■ Directions:
Up to and including the line with "return MB().add(vs, fs)", write out the listing from its first line, minus the pictures.

■ Supplied data:
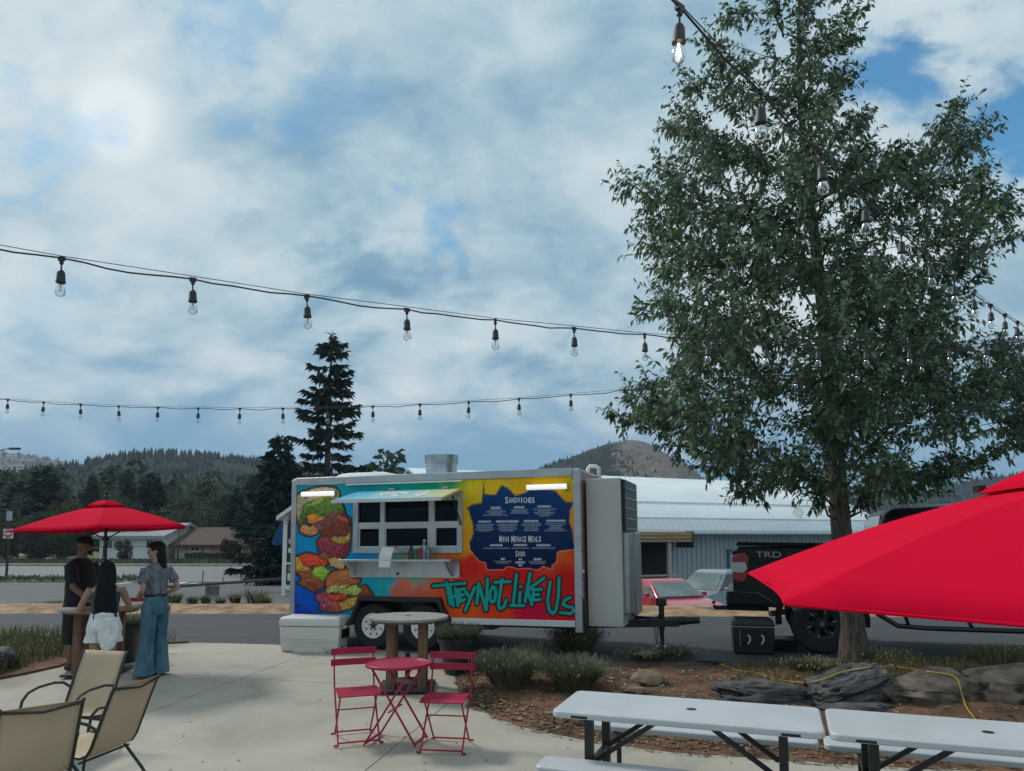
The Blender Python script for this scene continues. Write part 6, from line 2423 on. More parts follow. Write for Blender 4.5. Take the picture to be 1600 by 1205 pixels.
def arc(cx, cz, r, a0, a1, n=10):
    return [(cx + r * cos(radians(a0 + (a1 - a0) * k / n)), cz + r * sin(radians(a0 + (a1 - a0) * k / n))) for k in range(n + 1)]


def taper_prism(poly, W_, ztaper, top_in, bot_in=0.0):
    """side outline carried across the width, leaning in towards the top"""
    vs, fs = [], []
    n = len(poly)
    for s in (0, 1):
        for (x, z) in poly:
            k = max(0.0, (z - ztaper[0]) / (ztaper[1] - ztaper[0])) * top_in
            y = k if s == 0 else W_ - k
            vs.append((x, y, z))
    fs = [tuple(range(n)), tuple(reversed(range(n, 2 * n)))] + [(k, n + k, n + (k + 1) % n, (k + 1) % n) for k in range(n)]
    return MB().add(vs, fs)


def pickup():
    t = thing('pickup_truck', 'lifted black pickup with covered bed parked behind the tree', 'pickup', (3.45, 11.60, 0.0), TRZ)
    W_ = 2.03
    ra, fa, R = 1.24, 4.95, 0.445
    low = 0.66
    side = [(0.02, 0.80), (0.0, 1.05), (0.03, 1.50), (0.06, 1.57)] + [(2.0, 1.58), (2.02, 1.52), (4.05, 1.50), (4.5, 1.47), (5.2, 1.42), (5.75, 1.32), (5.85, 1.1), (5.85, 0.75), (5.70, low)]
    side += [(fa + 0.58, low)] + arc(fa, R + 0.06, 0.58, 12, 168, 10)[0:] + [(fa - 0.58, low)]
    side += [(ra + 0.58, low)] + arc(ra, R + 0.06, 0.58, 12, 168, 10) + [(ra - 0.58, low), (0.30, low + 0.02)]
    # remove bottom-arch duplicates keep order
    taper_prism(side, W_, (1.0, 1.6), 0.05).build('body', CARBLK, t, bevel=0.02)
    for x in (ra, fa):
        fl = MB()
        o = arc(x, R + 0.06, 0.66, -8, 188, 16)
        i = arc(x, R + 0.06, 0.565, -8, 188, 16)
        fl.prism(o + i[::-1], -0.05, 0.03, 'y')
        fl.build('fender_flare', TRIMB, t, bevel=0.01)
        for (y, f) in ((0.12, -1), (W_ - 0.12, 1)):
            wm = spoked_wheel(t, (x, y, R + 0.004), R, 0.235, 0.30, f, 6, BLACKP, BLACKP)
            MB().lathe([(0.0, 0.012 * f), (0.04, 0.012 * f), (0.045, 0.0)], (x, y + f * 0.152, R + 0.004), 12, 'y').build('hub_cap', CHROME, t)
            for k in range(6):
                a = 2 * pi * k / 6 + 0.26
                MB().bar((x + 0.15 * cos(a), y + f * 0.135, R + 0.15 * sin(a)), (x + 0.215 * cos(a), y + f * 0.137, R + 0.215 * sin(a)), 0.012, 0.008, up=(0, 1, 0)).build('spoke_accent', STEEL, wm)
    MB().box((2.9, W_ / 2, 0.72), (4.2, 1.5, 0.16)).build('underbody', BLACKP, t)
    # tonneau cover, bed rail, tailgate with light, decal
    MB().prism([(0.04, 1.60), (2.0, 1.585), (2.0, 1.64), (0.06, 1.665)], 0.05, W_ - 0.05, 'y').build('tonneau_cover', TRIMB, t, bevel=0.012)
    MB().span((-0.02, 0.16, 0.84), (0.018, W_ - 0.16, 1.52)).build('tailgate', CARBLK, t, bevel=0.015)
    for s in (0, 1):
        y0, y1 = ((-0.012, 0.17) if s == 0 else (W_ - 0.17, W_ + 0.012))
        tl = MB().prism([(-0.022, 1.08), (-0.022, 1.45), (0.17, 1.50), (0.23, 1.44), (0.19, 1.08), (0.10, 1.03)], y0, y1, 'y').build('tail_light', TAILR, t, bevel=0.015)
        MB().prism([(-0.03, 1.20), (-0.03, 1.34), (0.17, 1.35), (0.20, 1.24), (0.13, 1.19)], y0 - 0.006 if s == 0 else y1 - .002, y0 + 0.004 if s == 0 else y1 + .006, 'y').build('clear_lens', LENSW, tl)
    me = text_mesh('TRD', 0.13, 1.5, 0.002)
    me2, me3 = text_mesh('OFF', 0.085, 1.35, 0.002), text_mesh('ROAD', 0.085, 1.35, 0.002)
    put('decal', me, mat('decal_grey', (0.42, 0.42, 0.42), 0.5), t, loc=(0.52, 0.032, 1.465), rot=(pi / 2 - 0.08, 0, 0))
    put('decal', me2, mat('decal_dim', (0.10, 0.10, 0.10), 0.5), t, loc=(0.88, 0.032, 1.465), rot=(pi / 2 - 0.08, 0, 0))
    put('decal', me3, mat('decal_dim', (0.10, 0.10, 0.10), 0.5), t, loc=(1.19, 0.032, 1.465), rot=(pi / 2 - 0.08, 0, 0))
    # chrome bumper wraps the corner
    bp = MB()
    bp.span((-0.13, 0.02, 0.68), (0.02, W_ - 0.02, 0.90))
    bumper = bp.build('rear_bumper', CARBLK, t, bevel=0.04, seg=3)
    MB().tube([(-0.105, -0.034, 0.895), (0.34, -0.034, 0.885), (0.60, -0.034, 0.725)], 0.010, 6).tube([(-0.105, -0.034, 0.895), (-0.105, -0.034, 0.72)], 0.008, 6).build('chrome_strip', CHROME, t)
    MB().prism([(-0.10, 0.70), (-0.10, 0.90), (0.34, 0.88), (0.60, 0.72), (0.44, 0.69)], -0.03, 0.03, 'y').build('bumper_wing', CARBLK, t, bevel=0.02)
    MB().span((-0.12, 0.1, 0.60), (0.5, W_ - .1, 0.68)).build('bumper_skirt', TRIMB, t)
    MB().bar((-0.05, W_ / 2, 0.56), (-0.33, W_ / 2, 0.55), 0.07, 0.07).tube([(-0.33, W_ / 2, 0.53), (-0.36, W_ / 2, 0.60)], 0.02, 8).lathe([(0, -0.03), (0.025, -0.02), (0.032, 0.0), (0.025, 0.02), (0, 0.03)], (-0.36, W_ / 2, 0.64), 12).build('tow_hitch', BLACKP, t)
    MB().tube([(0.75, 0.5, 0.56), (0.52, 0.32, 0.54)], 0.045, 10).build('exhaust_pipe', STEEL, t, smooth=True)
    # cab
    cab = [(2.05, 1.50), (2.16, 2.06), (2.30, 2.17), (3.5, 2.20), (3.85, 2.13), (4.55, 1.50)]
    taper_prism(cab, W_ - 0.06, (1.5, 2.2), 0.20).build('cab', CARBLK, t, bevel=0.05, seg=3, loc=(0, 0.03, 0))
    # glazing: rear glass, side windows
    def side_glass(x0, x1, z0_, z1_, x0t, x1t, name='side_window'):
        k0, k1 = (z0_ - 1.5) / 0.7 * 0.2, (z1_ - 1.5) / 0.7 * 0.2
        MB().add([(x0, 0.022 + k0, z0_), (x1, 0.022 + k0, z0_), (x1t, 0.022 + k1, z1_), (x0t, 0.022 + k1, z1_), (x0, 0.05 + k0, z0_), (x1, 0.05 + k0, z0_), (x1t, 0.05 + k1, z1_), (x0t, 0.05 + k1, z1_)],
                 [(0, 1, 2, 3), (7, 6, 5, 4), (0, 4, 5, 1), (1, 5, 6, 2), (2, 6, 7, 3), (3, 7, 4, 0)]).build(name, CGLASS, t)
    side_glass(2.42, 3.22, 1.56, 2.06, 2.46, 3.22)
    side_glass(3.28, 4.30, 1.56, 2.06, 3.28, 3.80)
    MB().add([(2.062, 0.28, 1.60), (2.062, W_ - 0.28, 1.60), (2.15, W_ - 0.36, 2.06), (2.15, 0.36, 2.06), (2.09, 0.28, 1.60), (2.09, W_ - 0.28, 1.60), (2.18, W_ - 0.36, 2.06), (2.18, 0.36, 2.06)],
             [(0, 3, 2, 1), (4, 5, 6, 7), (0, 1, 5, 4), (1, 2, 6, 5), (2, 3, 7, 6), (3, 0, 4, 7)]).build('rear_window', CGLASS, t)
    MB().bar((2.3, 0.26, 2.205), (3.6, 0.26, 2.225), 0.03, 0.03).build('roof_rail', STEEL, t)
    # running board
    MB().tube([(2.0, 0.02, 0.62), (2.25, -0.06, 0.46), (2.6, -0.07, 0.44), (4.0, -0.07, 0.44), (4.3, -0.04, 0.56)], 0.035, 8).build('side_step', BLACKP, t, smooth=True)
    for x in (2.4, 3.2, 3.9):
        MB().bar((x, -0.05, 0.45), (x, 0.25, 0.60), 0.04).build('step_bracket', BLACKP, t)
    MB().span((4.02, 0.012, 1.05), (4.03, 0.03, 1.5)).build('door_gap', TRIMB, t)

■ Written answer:
The Blender Python script for this scene continues. Write part 6, from line 2423 on. More parts follow. Write for Blender 4.5. Take the picture to be 1600 by 1205 pixels.
def arc(cx, cz, r, a0, a1, n=10):
    return [(cx + r * cos(radians(a0 + (a1 - a0) * k / n)), cz + r * sin(radians(a0 + (a1 - a0) * k / n))) for k in range(n + 1)]


def taper_prism(poly, W_, ztaper, top_in, bot_in=0.0):
    """side outline carried across the width, leaning in towards the top"""
    vs, fs = [], []
    n = len(poly)
    for s in (0, 1):
        for (x, z) in poly:
            k = max(0.0, (z - ztaper[0]) / (ztaper[1] - ztaper[0])) * top_in
            y = k if s == 0 else W_ - k
            vs.append((x, y, z))
    fs = [tuple(range(n)), tuple(reversed(range(n, 2 * n)))] + [(k, n + k, n + (k + 1) % n, (k + 1) % n) for k in range(n)]
    return MB().add(vs, fs)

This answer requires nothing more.